Saturday, July 26, 2014
My Type
I've discovered a newfound love: typography. I know, I know: what took me so long? There are entire careers devoted to the study of letters, and my lightbulb took seventeen years to turn on? It's sad, but true. Now, though, I have a thorough admiration of the subject: the tones and voices that can be portrayed simply by changing the curve of your commas or putting tails on your t's. It's remarkable the impact a font has on the way one perceives a piece of writing: forget judging a book by its cover, open a novel only to find the whole thing written in Comic Sans and I'm guessing more than one of you would jump ship before you'd even read the chapter title. Some fonts are professional, some childish, others so mundane you don't even notice them. This is partly due to the ways they are used in society: Arial is a default settings on many computers, and therefore almost invisible to the reader; Times New Roman is the preferred font for major essays and reports; and Crafty Girls…well, I suppose that one's self-explanatory.
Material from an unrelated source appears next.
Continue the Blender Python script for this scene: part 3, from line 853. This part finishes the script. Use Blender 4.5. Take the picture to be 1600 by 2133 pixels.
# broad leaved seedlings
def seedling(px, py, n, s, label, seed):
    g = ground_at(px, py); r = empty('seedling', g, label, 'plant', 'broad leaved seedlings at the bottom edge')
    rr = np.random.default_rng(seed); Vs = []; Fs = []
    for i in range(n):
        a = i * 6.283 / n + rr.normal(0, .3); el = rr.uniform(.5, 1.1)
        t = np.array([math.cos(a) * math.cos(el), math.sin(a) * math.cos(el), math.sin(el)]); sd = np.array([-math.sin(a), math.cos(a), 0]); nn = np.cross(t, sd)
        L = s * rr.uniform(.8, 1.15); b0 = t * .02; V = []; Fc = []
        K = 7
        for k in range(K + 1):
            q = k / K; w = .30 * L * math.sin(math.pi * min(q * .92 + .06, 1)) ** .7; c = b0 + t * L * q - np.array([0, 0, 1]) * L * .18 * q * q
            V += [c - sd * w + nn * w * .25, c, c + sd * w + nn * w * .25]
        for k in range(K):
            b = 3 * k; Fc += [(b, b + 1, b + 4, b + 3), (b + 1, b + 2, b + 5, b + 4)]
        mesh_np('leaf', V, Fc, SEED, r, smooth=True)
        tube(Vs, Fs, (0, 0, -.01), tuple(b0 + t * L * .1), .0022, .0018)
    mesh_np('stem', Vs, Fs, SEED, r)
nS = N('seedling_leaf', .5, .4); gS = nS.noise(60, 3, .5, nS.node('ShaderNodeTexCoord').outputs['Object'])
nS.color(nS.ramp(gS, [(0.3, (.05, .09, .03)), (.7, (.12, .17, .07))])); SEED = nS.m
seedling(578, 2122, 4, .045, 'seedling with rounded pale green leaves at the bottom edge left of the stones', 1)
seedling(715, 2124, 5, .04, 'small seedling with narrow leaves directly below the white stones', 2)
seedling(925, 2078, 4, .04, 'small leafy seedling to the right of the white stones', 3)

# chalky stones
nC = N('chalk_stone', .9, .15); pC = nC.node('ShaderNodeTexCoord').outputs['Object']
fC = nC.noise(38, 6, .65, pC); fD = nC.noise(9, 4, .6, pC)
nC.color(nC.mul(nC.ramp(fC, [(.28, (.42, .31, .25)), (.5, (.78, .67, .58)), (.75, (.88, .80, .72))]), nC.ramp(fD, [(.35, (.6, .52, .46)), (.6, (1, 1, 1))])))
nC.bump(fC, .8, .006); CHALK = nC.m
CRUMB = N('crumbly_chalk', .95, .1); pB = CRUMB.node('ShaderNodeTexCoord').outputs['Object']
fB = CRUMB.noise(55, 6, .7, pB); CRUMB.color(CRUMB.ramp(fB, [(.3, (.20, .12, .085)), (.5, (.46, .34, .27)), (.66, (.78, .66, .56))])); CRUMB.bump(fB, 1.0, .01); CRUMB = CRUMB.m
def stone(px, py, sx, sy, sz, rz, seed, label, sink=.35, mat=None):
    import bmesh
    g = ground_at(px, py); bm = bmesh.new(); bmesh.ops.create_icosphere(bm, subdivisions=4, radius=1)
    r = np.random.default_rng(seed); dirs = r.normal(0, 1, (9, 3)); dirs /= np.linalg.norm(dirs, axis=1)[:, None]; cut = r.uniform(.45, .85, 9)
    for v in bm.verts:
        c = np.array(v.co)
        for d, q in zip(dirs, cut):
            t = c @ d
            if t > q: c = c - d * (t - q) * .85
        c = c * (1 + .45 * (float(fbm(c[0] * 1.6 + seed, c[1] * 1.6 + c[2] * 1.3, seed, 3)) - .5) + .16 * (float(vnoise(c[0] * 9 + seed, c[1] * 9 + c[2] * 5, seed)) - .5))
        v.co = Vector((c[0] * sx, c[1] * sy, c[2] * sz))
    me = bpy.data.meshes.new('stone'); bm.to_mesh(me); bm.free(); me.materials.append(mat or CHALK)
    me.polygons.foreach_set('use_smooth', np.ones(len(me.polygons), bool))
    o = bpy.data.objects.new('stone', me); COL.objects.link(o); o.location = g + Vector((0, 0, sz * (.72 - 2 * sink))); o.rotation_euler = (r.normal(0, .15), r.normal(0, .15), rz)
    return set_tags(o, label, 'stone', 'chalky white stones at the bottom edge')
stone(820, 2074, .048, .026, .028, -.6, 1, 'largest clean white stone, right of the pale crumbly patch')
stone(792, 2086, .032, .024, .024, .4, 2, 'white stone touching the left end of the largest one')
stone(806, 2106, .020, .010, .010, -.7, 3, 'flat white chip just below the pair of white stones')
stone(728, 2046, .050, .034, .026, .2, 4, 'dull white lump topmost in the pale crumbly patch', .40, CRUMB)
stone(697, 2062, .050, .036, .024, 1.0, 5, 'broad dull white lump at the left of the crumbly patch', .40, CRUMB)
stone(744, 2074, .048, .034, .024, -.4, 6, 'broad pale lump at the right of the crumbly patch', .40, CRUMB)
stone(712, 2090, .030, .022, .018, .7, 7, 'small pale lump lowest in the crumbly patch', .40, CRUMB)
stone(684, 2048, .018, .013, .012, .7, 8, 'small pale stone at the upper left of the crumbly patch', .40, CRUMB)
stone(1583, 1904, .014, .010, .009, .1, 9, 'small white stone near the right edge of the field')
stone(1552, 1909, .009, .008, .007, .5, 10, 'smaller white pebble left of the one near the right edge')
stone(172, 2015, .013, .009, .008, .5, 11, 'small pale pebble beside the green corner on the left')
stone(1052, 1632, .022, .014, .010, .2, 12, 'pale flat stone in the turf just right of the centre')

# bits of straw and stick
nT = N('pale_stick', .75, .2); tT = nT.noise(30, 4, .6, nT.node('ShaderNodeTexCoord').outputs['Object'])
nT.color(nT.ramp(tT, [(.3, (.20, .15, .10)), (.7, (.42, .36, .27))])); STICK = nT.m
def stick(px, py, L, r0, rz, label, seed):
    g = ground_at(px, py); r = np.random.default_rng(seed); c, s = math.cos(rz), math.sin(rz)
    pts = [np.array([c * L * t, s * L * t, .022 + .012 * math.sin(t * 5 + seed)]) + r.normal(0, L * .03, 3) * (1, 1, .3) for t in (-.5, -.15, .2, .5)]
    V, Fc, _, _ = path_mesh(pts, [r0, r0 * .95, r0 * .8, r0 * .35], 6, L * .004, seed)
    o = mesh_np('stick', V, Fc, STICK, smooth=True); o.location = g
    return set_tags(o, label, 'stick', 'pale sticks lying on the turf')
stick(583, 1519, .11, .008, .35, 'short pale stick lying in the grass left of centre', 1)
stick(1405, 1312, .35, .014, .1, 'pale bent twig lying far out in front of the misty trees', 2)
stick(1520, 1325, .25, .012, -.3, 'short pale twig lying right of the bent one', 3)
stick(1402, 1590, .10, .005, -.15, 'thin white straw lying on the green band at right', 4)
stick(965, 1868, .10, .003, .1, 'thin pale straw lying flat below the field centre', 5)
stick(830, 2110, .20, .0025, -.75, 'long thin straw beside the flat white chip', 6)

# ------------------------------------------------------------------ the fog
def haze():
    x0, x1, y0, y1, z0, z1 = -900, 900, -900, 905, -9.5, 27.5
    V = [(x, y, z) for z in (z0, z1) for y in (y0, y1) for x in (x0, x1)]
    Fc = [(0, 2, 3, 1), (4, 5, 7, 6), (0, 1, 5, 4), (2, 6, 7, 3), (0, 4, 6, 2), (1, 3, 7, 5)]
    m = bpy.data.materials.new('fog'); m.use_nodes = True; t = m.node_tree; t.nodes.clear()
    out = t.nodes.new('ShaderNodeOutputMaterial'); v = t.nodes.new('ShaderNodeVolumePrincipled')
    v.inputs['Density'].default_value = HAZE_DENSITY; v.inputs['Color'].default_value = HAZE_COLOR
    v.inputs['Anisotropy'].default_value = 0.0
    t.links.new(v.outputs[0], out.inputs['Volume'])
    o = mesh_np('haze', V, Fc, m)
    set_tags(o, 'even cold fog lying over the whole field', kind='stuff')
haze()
But for me, Special Elite will always be tops: typewriter fonts make me think of dimly lit rooms with plush red curtains lining tall, rain-spattered windows, and gargantuan mahogany shelves laden with old tomes shadowing lush leather armchairs by a carved mantelpiece. Typewriter lettering is classic, something young enough that I can reach for it but too old to ever touch its time. It's what marks the pages of my Jane Austen and Charles Dickens books, what connects me to decades I wish I'd lived, what binds me. And all this from the curve of its commas and the tails on its t's.